Task requirements => Reproduce exactly, with no pictures, each line from the opening of the material down through the line containing "scene.view_settings.exposure = 0".

-- Start --

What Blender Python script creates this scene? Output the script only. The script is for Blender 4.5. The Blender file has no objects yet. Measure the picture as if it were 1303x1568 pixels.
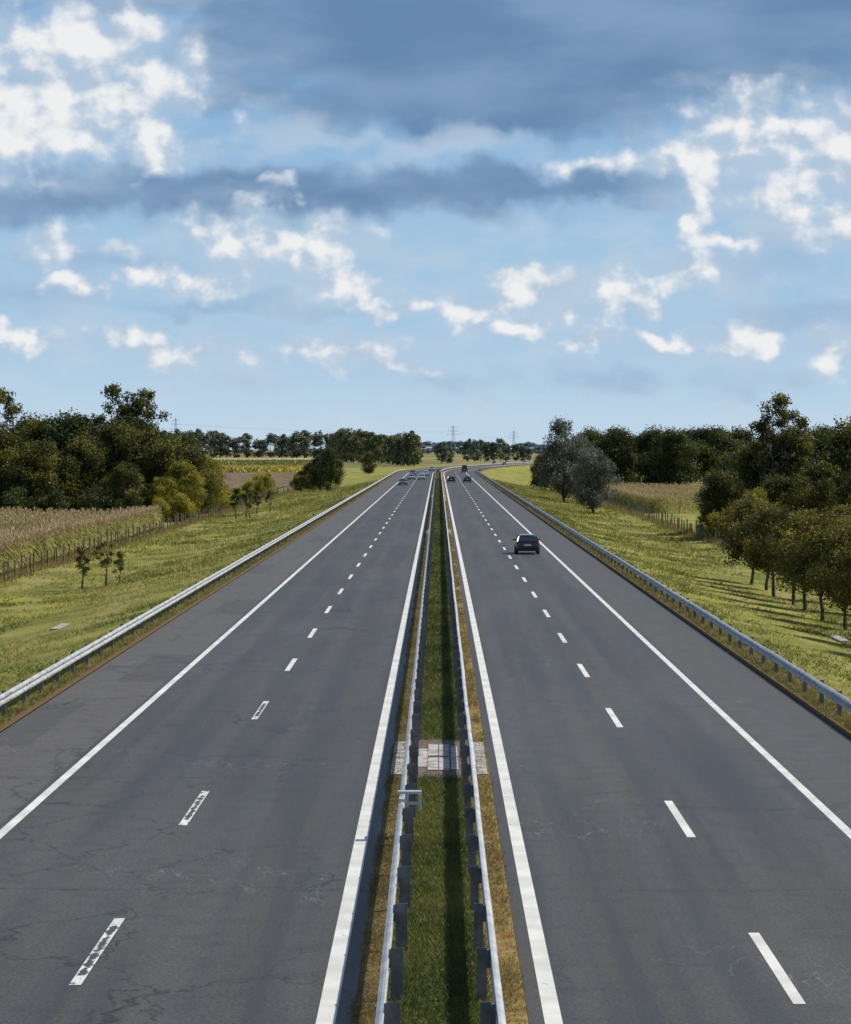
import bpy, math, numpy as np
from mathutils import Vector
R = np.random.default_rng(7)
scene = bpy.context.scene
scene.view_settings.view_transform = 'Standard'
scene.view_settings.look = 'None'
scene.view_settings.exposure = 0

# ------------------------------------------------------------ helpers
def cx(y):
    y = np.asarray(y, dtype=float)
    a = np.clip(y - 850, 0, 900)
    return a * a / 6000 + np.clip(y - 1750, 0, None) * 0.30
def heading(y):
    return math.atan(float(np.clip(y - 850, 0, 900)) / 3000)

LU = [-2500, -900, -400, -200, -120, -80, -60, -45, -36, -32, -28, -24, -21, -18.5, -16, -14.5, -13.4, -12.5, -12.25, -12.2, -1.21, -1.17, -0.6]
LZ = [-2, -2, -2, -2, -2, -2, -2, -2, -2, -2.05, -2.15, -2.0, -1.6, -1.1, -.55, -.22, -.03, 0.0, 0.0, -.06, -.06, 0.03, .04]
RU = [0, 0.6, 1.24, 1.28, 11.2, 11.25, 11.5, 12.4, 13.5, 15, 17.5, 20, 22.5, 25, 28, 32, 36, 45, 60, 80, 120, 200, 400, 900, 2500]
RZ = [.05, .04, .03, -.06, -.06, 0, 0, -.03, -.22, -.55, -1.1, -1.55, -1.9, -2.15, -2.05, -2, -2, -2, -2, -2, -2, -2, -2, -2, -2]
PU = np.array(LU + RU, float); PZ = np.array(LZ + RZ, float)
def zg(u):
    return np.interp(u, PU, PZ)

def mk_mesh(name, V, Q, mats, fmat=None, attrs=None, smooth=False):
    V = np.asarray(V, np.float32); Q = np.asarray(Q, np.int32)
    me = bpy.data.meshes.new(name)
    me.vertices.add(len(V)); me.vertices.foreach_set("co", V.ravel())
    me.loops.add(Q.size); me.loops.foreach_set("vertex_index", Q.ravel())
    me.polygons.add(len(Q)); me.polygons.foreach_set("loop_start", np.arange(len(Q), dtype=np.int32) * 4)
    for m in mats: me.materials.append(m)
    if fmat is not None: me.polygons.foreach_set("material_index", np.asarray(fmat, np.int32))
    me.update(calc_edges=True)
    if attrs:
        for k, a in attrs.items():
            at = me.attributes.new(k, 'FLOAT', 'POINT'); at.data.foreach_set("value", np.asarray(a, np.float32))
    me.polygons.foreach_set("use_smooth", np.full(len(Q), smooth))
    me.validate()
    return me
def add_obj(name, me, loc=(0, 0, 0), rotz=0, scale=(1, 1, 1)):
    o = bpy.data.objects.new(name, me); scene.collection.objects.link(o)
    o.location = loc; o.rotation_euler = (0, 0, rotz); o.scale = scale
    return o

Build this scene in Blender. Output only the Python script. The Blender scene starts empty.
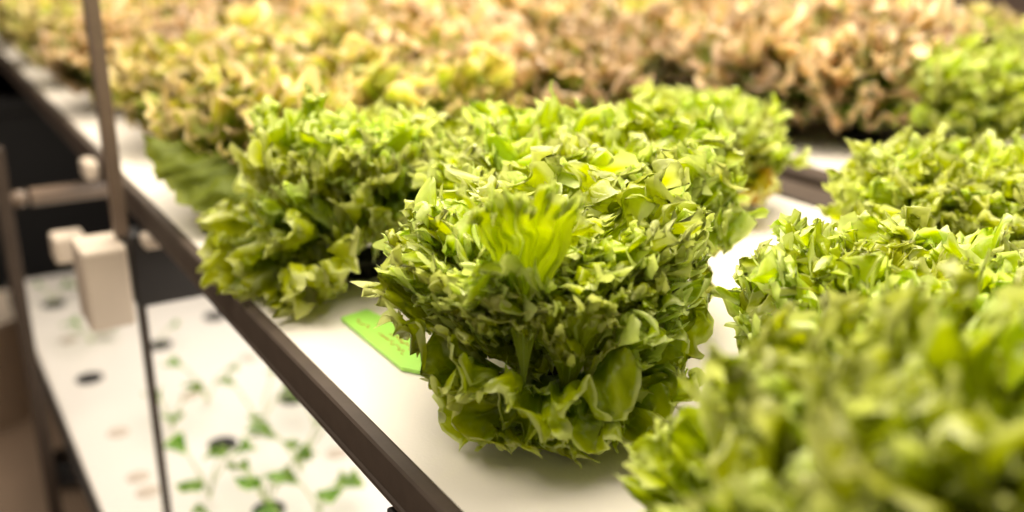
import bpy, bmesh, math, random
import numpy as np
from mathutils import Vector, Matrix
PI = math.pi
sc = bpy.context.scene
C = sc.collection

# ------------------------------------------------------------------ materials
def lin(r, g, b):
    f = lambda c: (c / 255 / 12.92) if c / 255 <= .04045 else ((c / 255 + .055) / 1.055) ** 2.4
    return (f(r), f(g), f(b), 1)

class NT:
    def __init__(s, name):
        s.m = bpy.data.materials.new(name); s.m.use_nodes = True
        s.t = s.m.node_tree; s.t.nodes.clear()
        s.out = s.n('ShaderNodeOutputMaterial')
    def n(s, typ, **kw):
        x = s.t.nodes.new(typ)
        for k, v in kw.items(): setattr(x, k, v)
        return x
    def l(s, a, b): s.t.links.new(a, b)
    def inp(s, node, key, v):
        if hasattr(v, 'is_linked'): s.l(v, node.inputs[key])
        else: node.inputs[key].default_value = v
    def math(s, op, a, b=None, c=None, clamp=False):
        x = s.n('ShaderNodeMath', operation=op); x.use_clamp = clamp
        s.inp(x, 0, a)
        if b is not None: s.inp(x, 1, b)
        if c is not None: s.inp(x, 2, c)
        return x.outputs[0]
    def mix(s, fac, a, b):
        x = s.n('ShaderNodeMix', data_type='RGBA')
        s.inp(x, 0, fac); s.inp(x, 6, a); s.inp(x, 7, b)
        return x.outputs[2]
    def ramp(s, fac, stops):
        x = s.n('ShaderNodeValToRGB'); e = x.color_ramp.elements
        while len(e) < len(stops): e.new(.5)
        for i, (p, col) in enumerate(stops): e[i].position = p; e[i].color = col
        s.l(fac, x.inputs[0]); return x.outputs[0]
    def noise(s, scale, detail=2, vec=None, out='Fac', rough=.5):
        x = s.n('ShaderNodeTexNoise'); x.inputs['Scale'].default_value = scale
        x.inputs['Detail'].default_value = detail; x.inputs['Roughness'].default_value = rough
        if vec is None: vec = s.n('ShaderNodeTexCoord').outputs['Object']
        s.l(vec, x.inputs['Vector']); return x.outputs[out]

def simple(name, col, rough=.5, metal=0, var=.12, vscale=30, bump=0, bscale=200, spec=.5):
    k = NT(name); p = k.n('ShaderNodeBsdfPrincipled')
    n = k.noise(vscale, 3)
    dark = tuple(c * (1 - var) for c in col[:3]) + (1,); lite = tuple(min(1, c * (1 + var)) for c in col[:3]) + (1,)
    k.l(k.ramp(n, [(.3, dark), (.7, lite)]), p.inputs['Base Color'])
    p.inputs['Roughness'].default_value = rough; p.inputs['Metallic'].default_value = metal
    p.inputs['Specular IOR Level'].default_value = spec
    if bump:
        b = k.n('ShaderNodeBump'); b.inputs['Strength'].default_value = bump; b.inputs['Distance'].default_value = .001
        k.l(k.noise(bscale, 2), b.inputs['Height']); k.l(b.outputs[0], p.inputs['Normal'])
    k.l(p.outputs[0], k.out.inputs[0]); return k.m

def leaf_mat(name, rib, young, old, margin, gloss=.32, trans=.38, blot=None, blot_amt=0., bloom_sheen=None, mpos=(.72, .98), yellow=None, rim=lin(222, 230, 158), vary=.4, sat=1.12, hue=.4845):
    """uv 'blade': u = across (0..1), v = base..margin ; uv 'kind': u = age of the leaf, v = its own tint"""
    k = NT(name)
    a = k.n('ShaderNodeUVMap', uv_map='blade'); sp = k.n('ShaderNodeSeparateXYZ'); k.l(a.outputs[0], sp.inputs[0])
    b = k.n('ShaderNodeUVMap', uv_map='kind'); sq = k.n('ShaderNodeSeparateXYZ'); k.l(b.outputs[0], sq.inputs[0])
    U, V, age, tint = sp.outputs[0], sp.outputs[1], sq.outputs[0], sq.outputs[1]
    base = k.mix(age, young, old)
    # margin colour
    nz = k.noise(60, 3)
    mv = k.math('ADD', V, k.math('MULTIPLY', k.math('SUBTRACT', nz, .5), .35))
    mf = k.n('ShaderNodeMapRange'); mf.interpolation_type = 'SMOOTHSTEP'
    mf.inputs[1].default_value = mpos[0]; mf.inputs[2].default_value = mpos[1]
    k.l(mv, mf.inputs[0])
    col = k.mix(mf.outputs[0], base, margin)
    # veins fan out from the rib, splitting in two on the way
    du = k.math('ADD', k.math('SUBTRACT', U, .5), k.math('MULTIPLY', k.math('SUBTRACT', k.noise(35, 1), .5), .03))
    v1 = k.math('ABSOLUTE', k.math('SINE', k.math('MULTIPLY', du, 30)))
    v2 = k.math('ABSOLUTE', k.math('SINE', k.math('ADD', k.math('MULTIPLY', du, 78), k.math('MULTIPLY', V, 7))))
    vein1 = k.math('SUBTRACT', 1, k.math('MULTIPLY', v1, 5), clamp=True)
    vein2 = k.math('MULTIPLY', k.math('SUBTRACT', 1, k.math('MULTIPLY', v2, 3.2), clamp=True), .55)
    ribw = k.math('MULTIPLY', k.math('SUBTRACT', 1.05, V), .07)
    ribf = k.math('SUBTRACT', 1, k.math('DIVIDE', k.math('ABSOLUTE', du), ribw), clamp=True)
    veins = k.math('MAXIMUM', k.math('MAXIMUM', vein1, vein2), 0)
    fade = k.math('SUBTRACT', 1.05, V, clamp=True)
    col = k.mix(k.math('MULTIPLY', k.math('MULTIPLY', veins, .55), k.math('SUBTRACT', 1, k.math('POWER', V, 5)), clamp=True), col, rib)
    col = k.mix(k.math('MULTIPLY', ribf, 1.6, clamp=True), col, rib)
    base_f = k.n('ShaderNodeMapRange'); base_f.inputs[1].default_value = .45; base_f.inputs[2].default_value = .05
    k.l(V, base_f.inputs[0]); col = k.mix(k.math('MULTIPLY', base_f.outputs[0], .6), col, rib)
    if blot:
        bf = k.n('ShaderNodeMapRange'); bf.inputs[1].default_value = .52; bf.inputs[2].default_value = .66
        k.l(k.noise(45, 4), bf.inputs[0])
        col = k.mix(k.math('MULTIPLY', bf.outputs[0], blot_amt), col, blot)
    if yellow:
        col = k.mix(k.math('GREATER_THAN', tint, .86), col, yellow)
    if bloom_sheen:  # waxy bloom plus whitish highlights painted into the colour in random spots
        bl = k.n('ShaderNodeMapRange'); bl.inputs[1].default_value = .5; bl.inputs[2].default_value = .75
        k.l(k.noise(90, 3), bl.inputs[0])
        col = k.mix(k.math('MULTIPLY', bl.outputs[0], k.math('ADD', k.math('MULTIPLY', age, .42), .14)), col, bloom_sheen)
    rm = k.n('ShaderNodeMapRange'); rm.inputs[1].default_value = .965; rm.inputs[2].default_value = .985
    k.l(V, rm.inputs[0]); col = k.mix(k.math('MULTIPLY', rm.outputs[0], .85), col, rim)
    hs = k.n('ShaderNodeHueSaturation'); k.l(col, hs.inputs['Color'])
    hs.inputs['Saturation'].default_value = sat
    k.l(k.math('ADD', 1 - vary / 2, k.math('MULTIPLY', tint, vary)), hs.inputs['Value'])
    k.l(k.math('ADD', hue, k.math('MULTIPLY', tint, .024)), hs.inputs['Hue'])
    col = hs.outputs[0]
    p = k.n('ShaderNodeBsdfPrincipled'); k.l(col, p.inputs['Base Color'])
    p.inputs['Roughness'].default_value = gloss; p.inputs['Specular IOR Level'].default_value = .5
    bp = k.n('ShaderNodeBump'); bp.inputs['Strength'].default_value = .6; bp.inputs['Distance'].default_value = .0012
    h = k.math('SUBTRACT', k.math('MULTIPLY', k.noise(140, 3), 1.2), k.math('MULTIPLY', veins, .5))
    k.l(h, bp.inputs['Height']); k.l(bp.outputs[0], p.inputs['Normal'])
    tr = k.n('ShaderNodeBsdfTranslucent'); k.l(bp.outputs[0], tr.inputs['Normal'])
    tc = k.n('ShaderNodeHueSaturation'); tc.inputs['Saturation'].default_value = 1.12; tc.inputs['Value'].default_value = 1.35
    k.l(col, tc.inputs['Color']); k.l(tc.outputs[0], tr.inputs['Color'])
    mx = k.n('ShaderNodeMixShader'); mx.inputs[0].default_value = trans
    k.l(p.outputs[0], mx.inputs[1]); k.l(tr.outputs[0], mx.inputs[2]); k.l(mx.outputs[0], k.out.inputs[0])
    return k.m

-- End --

Correct result =>
What Blender Python script creates this scene? Output the script only. The script is for Blender 4.5. The Blender file has no objects yet. Measure the picture as if it were 1303x1568 pixels.
import bpy, math, numpy as np
from mathutils import Vector
R = np.random.default_rng(7)
scene = bpy.context.scene
scene.view_settings.view_transform = 'Standard'
scene.view_settings.look = 'None'
scene.view_settings.exposure = 0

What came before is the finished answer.